Summary

By applying a large negative offset in MN Pitch, the MN Yaw TF became much better. However, the cross couplings are still very large. Also, the TM OpLev is completely out of range in this state. So, even if we can release the IX suspension, we cannot recover the IFO alignment. Time for warm up?

Pitch adjustment

I tried to measure the MN OpLev TFs with a large offset applied to variou DoFs.
In most cases, the TFs were pretty bad. However, when -10000cnts (equivalent to 30000cnts at the coil output) was applied to Pitch, the TF became much better.

Blue curve is the healthy TF in room temperature.
Brown is when no offset is applied to MN.
Red is when P=-10000 is applied.

Note that the shadow sensor efficiency has changed by the cooling. From the difference in the free mass region (10Hz or more), the sensor efficency has increased by about 10dB when cooled.
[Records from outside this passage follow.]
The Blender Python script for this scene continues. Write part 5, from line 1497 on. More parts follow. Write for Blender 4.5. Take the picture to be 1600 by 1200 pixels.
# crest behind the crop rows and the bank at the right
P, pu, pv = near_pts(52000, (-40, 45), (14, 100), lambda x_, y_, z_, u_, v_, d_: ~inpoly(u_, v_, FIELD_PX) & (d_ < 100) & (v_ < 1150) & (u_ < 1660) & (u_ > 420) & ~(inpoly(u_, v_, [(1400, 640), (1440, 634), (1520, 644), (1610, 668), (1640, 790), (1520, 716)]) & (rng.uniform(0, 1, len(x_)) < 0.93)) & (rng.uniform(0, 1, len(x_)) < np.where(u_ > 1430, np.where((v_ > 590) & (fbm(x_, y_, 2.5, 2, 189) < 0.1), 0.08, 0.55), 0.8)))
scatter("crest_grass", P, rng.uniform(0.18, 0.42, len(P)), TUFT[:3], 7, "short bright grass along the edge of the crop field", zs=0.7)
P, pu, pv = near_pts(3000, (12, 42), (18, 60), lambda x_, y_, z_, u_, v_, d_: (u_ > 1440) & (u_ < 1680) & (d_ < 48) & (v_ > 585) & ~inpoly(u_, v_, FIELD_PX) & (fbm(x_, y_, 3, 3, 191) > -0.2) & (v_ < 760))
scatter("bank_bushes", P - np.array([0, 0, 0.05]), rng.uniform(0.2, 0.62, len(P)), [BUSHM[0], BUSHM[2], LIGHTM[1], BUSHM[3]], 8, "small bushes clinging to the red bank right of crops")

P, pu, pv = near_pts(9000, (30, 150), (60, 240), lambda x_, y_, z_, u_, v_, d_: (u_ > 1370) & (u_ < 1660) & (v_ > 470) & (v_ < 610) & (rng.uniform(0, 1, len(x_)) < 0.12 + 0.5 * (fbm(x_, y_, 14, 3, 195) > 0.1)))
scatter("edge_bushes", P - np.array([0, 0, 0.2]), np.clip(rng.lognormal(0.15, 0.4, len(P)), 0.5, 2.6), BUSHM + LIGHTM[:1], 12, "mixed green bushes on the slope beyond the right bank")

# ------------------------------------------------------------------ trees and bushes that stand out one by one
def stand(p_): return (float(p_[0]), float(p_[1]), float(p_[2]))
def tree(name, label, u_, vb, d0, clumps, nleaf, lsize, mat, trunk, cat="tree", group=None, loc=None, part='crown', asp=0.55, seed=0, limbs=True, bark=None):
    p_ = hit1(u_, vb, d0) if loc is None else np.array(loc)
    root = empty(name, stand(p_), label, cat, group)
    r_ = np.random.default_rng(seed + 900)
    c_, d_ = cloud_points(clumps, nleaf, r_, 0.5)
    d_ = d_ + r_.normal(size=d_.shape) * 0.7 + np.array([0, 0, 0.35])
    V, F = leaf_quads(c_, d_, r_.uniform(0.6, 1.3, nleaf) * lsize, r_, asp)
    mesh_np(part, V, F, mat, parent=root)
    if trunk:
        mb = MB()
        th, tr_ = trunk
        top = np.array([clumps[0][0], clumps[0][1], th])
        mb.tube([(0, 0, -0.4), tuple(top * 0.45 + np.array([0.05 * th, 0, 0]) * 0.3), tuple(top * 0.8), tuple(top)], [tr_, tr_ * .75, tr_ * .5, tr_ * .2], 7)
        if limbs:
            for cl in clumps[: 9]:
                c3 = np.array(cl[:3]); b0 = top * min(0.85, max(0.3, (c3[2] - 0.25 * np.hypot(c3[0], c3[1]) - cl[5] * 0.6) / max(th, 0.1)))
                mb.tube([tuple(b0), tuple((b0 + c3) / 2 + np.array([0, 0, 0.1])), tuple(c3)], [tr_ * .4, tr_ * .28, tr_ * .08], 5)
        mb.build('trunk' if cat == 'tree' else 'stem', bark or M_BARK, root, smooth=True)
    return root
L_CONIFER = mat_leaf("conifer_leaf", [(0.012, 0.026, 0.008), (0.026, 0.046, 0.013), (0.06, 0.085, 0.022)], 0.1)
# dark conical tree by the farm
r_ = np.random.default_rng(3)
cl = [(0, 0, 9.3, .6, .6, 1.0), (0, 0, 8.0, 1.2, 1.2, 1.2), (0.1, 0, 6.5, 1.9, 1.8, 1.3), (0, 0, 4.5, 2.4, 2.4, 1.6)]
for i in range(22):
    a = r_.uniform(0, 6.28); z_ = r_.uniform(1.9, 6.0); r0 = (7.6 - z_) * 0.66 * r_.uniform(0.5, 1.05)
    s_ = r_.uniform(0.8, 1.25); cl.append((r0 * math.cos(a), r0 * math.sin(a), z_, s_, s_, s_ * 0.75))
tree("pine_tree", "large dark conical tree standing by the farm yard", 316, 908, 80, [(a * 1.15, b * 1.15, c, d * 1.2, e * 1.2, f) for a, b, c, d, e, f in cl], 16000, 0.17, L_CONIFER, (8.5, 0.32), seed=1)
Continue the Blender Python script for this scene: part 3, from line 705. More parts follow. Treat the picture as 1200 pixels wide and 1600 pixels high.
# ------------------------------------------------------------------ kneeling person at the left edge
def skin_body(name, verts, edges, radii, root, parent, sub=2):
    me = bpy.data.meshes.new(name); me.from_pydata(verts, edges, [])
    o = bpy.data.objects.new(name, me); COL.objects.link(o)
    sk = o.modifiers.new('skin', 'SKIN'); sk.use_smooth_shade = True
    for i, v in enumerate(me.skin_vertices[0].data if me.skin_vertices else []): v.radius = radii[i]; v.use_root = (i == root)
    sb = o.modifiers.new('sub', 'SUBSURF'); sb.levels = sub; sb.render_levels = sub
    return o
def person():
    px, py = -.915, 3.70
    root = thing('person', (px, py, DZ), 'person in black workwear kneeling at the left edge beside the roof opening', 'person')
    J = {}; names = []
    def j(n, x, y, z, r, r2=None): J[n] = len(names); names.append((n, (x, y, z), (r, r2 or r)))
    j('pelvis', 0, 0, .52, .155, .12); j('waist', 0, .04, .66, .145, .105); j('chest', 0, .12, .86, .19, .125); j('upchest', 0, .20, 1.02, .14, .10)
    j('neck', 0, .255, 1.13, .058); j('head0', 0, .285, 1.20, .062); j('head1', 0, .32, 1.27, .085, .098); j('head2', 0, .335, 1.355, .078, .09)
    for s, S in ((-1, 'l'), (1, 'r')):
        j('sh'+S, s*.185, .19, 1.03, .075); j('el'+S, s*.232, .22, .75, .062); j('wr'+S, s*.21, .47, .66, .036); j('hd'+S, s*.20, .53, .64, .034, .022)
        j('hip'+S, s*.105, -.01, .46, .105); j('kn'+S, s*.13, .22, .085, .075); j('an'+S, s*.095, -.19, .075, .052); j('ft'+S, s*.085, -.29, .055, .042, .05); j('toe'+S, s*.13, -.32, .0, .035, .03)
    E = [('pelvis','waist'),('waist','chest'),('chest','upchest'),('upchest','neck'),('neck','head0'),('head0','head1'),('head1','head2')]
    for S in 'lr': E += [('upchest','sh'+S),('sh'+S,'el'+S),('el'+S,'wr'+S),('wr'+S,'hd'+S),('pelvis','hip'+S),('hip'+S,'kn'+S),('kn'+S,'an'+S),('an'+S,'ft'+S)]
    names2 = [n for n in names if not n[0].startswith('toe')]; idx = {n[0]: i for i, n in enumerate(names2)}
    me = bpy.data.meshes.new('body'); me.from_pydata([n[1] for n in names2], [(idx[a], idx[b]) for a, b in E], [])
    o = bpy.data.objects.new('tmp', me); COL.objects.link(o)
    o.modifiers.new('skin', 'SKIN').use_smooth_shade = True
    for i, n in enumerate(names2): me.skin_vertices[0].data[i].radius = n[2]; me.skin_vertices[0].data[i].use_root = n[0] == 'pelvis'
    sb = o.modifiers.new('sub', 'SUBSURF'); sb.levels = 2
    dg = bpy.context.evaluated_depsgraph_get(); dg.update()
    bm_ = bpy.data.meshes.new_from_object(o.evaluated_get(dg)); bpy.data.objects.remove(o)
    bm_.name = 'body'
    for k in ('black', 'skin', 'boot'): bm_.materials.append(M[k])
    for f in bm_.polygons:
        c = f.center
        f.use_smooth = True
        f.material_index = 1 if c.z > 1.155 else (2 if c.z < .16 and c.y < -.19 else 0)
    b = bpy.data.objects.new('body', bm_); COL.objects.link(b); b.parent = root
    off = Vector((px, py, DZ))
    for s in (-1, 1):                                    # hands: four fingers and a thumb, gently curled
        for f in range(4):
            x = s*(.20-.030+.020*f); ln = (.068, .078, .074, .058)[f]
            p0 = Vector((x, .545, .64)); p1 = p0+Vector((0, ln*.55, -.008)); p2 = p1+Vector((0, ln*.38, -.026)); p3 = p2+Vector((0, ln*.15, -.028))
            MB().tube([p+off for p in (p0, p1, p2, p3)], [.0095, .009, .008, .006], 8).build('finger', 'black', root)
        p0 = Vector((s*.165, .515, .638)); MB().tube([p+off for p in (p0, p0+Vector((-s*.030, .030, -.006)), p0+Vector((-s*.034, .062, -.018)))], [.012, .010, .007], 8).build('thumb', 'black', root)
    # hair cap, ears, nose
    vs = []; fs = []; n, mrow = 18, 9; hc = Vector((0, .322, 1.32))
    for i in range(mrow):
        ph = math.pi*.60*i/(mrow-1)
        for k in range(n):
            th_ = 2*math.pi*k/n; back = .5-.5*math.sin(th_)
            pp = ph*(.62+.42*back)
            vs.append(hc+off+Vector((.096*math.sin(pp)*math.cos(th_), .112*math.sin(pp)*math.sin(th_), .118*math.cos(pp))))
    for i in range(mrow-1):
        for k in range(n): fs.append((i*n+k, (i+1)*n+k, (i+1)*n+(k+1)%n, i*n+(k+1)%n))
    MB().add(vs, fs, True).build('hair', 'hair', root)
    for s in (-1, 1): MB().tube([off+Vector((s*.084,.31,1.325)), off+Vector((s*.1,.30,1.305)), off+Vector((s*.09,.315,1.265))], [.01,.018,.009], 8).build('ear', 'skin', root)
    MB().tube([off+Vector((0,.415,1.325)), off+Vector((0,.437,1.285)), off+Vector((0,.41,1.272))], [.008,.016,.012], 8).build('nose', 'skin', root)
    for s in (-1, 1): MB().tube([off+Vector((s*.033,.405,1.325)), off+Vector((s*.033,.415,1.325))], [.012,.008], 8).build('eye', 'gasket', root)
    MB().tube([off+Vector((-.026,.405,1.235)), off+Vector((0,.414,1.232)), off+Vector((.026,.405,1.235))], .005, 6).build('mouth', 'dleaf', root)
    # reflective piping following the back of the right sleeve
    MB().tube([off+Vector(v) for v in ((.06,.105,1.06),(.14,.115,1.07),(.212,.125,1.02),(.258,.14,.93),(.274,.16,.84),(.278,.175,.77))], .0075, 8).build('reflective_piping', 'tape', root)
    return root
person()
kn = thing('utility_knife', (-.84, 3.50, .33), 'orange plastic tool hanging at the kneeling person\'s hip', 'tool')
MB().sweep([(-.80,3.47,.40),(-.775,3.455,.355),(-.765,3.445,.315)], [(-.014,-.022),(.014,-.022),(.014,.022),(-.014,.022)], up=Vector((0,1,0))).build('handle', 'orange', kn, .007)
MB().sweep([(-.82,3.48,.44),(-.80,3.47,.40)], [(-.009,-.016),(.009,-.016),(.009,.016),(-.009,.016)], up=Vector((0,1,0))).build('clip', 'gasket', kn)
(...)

After finding this, I tried to further tilt the MN by using the moving mass in the same direction. However, the TF did not change any more.

Then I reduced the Pitch offset to -5000 and used the moving mass to keep the pitch angle. This allowed me to put some offset also in Roll.
Below is when P=-5000 and R=-2000 are applied.

The brown curve in this figure is the TF with P=-10000.

I found that Roll does not change the TF so much. In fact, if I apply a positive offset to Roll, the 0.33Hz peak shifts to higher frequency. So Roll adjustment seem to be not effective.

While it may be possible to find a combination of offsets and moving mass positions, the TM OpLev is completely out of range in such a configuration (at least it is so when P=-10000 is applied).
Then we cannot recover the IFO alignment. Therefore, warm up seems unavoidble in anyway.

For your reference, I attached other TFs with various MN offsets (applied to the maximum value before saturating the coils).

Images attached to this report

33786_1747291144_MN-Yaw-TF-P=-5000-R=-2000-MovingMass.png

Comments to this report:

yoichi.aso - 16:35 Thursday 15 May 2025 (33788)

Additionally, I performed several measurements to identify the rubbing point in the suspension.

Test mass TFs

Excited a TM coil at 10Hz and measured the TF to TM OpLev Pitch.

	Today	Ref: 2024/6/18	Ref: 2025/5/9
H1	-123.99dB	-117.839dB (-6.2dB)	-109.6dB (-14.4dB)
H2	-127.2dB	-119.76dB (-7.4dB)	-106.95dB (-20.25dB)
H3	-142.99dB	-124.56dB (-18.4dB)	-124.4dB (-18.6dB)
H4	-113.26dB	-125.1dB (+11.8dB)	-130.4dB (+17.4dB)

MN to MN TFs at 0.1Hz

Re-measurement of the MN to MN TFs at 0.1Hz to avoid the 0.3Hz Yaw resonance.

	IX(dB)	IY(dB)	Difference (dB)
MN TEST L to MN OPLEV L @100mHz	-63.3	-53.2	-10.1
MN TEST R to MN OPLEV R @100mHz	-24.1	-13.4	-10.7
MN TEST P to MN OPLEV P @100mHz	-35.9	-14.5	-21.4
MN TEST Y to MN OPLEV Y @100mHz	-14.5	-3.1	-11.4

I could not finish the measurements for the IM TFs.

shinji.miyoki - 8:40 Friday 16 May 2025 (33792)

If MN(IM) and/or MNR(IMR) were supposed to drift horizontally, is it better to drive MN horizontally, not pitch and yaw to locate MN at the center of the inner space of MNR?

Under the condition where MN(IM) and MNR(IMR) are attached, the pitch and yaw actuation just changes the contacting points.